Monday, September 19, 2011

Cplex MIP and time limits

Looks like Cplex tries to do something smart just before it hits a time limit: see the logs in In there you see that the gap is reduced just before the time limit kicks in, almost independent of the value of the time limit itself.


Above: run with 100 seconds time limit and below: 1000 seconds time limit.



You would almost think it would be beneficial for Cplex to have this end-of-time behavior every now and then.

Note: these runs are on one thread (thus hopefully deterministic – may be apart from the exact iteration number where the time limit kicks in). The statement “The answer to this is an implementational detail: when you use time limits, the solving process becomes non-deterministic close to the end of the time limit.” does not completely satisfy me. I would like to have a better understanding about what is happening here.


  1. Having a time limit makes it non-deterministic as Tobias says in his reply.

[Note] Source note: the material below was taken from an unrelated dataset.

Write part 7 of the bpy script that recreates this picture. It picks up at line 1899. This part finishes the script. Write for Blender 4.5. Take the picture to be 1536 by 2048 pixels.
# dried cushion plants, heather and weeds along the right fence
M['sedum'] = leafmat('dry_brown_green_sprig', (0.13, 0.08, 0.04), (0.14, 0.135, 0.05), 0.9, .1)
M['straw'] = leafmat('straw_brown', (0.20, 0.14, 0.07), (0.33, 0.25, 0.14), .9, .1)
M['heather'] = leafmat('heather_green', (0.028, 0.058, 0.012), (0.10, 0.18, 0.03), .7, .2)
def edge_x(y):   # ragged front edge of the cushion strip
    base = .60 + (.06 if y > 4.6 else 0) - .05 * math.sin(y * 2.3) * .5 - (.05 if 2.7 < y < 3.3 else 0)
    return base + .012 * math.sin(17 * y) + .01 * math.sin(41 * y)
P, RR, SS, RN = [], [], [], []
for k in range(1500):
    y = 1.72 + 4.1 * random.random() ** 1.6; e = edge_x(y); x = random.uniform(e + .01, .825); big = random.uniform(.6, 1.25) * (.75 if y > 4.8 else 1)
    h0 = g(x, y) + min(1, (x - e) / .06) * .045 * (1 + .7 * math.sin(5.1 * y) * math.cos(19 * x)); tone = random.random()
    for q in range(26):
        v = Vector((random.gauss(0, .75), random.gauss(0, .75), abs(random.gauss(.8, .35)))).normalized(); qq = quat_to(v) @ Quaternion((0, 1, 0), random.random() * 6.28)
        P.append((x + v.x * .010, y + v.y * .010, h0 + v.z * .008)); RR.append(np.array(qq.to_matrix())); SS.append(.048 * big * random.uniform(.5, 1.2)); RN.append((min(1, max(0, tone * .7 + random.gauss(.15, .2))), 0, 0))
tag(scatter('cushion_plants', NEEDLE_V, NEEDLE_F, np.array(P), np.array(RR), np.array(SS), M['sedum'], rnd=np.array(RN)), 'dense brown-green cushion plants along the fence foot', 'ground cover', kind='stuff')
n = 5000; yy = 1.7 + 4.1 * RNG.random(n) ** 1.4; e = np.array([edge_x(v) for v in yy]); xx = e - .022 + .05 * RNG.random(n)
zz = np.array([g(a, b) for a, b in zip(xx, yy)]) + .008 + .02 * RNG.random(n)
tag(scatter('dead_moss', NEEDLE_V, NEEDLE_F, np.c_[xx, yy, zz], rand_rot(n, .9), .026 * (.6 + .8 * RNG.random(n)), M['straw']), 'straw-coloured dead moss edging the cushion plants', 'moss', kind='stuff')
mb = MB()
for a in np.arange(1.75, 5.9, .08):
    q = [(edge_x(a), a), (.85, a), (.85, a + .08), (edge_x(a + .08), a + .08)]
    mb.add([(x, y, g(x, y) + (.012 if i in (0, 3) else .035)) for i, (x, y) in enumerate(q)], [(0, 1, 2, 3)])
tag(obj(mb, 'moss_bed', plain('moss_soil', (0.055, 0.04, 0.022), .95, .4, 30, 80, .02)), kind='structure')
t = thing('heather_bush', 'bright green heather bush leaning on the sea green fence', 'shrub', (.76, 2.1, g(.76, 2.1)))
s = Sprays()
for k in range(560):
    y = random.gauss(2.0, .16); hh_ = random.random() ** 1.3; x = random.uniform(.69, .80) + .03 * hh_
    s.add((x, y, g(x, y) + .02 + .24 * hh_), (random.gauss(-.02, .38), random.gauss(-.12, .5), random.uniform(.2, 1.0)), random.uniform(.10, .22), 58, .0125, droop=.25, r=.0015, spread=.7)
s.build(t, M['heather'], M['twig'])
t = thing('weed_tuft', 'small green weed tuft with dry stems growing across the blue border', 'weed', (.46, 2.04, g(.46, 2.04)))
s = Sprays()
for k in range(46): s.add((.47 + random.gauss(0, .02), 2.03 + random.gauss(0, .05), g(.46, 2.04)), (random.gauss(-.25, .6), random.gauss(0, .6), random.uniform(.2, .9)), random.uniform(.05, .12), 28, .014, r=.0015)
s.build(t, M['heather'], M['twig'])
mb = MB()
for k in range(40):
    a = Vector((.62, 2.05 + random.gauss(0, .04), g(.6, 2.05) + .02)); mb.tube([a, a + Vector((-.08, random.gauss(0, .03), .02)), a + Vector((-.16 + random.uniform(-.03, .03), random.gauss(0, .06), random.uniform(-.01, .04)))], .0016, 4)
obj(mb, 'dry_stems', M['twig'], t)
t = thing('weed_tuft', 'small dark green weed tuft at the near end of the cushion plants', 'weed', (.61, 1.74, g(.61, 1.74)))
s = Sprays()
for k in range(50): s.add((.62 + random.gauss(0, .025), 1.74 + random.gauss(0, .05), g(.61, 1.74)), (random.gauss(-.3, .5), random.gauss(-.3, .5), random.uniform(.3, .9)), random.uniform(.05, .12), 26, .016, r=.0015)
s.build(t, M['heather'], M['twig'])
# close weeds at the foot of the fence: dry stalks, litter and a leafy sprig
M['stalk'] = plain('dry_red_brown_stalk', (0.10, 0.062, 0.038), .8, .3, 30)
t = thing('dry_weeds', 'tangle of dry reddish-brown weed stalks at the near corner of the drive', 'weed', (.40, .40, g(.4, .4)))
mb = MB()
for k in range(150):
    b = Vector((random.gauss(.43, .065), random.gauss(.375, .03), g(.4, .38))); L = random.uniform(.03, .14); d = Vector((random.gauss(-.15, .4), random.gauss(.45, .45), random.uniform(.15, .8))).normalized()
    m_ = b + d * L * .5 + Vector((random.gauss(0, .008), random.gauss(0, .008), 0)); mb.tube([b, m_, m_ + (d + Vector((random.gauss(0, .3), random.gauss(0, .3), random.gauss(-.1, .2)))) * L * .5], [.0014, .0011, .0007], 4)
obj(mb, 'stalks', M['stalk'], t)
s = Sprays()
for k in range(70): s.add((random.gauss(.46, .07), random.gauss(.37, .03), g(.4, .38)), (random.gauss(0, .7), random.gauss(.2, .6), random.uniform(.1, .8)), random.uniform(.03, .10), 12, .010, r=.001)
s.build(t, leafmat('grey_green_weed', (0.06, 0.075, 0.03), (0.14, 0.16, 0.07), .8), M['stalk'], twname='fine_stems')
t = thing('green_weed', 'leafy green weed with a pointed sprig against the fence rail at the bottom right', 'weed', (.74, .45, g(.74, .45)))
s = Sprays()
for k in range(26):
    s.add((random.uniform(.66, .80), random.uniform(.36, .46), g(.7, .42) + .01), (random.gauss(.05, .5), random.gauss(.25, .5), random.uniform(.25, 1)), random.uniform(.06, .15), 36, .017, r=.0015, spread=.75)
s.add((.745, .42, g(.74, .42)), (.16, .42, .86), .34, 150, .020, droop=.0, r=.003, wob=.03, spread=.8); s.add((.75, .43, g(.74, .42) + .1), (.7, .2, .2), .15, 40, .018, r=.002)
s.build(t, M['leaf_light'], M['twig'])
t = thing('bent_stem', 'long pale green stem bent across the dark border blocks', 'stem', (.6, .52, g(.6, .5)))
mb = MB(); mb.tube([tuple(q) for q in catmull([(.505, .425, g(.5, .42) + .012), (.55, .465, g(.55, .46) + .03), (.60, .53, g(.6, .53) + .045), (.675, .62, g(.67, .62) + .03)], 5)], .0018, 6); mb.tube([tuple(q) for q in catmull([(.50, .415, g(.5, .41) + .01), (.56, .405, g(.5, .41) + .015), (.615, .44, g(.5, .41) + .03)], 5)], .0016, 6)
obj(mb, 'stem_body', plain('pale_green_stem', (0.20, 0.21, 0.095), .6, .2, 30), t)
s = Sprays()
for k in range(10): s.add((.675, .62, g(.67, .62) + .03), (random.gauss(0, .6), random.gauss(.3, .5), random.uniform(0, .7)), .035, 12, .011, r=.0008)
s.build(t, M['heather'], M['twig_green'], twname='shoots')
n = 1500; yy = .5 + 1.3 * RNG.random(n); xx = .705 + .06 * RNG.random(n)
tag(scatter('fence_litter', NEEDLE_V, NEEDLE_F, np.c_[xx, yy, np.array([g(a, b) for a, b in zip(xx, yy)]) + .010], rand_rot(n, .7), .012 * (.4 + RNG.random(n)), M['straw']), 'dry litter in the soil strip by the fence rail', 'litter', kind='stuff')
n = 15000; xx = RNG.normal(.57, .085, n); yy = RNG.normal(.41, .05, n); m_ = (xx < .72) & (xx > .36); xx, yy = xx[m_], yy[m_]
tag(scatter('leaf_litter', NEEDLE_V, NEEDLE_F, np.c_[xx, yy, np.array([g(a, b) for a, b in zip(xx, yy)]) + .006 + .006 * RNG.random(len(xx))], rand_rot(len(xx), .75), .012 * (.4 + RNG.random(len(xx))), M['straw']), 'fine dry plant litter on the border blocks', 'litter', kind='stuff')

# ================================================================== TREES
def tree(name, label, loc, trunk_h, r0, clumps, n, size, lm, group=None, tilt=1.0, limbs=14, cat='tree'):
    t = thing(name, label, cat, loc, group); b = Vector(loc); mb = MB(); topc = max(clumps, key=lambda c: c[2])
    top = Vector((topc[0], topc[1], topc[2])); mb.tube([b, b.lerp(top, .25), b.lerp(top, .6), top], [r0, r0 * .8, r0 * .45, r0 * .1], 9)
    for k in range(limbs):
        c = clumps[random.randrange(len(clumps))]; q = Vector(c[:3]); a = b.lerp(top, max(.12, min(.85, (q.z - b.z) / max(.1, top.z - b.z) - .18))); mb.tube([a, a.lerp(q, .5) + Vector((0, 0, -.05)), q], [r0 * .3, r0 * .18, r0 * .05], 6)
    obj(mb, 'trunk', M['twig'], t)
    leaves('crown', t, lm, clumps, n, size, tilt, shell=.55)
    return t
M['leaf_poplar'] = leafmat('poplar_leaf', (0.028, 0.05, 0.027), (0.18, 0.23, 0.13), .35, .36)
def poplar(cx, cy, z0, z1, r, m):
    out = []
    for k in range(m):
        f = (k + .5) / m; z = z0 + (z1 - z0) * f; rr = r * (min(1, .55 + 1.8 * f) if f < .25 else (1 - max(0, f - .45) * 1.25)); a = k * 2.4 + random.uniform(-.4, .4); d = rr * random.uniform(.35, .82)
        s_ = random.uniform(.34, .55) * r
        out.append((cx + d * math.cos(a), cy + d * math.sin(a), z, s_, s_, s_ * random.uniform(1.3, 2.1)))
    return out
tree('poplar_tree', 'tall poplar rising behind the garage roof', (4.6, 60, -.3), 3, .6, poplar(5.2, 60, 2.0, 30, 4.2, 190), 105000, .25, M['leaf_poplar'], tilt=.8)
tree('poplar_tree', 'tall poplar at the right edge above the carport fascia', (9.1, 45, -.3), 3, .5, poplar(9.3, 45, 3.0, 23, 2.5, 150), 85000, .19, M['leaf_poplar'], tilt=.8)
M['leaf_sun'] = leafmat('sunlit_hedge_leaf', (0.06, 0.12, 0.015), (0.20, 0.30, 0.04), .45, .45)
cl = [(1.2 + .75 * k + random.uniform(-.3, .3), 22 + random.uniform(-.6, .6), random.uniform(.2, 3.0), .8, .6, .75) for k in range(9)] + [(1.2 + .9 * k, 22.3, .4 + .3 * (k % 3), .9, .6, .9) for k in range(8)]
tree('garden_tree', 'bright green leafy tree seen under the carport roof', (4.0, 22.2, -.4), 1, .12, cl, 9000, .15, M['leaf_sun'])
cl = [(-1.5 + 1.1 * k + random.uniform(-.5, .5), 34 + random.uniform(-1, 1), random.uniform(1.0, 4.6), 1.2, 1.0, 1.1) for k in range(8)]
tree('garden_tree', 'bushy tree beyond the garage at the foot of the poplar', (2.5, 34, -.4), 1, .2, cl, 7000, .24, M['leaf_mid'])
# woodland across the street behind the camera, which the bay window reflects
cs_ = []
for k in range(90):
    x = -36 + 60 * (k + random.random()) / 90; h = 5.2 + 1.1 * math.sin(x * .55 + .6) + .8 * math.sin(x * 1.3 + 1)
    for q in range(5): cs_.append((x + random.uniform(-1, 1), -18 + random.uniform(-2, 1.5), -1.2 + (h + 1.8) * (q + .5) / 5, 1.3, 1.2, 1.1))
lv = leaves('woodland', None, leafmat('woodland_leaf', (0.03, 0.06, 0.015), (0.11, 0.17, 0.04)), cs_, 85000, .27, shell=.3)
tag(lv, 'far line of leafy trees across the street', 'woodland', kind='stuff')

  2. I just didn't understand if this is run after the time limit is met or if there is an estimated time for this "intelligence" so that it starts before time limit is hit (avoiding going over time).
    I have found that post-solve can sometimes improve MIP solutions to some extent, but not as dramatically as you show in the graph's.
    Nice stuff!

  3. I noticed this ad of CPLEX11 a few days back in an old issue of OR/MS, and this blog post reminded me of that: "Leverage your multi-core machine and the new deterministic parallel MIP mode to get repeatable invariant solution paths."

  4. Hi, I encountered a similar issue and decided to come back to this post that I read a while ago.

    I have a set of instances that cplex won't be able to solve, say in 10 minutes, but the story is different when I introduce a time limit, say 10 seconds, boom! I have the optimal solution.

    Now, that makes benchmarking when comparing two solvers very difficult. The runtime for cplex will depend on the time limit that I introduce.

    So my question is what is a good practice then when benchmarking? Do you have any suggestions? I can introduce a time limit of 10 seconds or 1000 seconds, and the runtimes will be much different.

    Also I wonder how many papers that I read in the past was subject to this artifact that went unnoticed.